Archivio
Sguardo politico e sguardo poetico. I corti di Alice Rohrwacher
C’è un luogo mappato sulle cartine d’Italia, al confine tra il Lazio e l’Umbria, che fa da sfondo alle ultime due opere della regista italiana Alice Rohrwacher: l’altopiano dell’Alfina. Omelia contadina e Quattro strade germogliano sotto uno stesso lembo di cielo, da un pezzo di terra che è naturale solo in apparenza. Per il Pasolini della Medea, film del 1969, sono gli dei a rendere la natura -presenza – e a imbastirla come materia originaria: “Tutto è santo e l’intera Natura appare innaturale ai nostri occhi. Quando tutto ti sembrerà normale della natura, tutto allora sarà finito!”; così canta nel prologo il centauro Chirone al giovane Giasone che pesca con i piedi immersi nell’acqua tiepida e le spalle rivolte alle nuvole che si specchiano nella laguna di Grado.

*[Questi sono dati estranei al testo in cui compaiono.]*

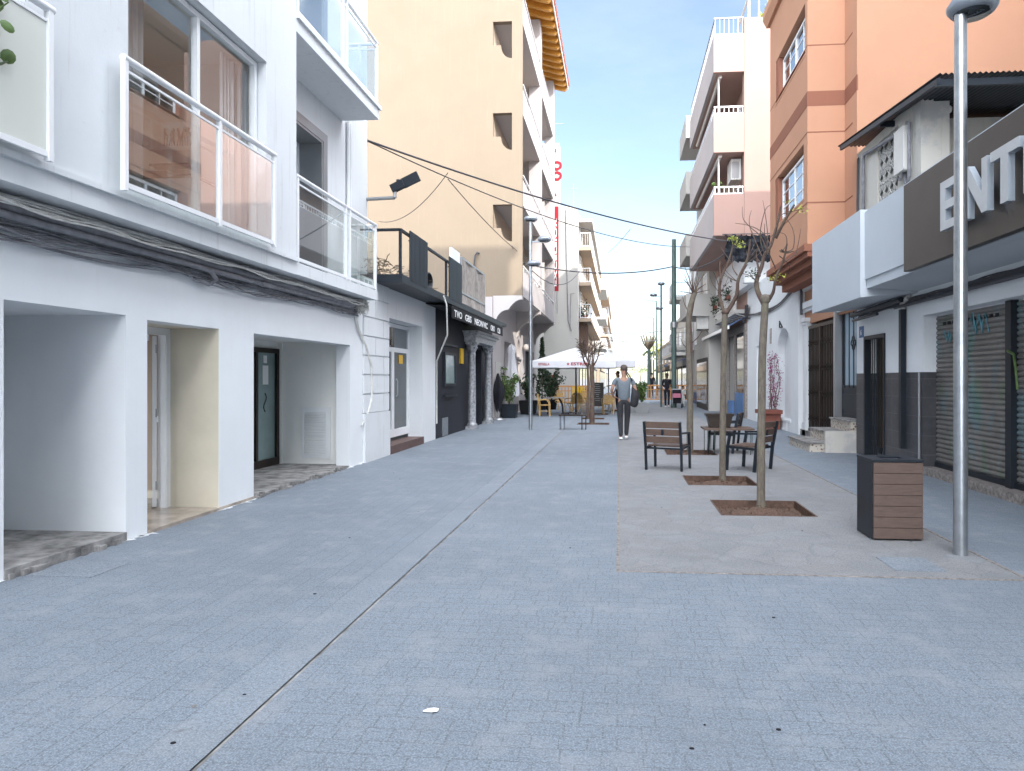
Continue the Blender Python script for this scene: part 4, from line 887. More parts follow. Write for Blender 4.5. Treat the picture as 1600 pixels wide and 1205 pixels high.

“Omelia contadina” tra morte e resurrezione di Madre Terra
Omelia contadina con le sue immagini rosse di terra, i volti dei contadini segnati dal tempo e dal sole, ma soprattutto con l’accompagnamento sonoro della marcia funebre eseguita da una banda paesana, ci ha da subito riportato, certo inconsapevolmente, a quella stessa atmosfera tante volte vissuta durante il funerale della saracca: la seriosa commozione di un rito pagano, pronto a rivelarsi improvvisamente con la potenza della sua natura più verace e nascosta, quella di un festoso inno alla vita. In soli dieci minuti Alice Rohrwacher e JR dedicano la loro “azione cinematografica” (perché mai come in questo caso il cinema è politico) a tutti quei valori arcaici che “dovrebbero alimentare la vera ricchezza del mondo” e invece sono stati messi all’angolo dalla ricerca del profitto.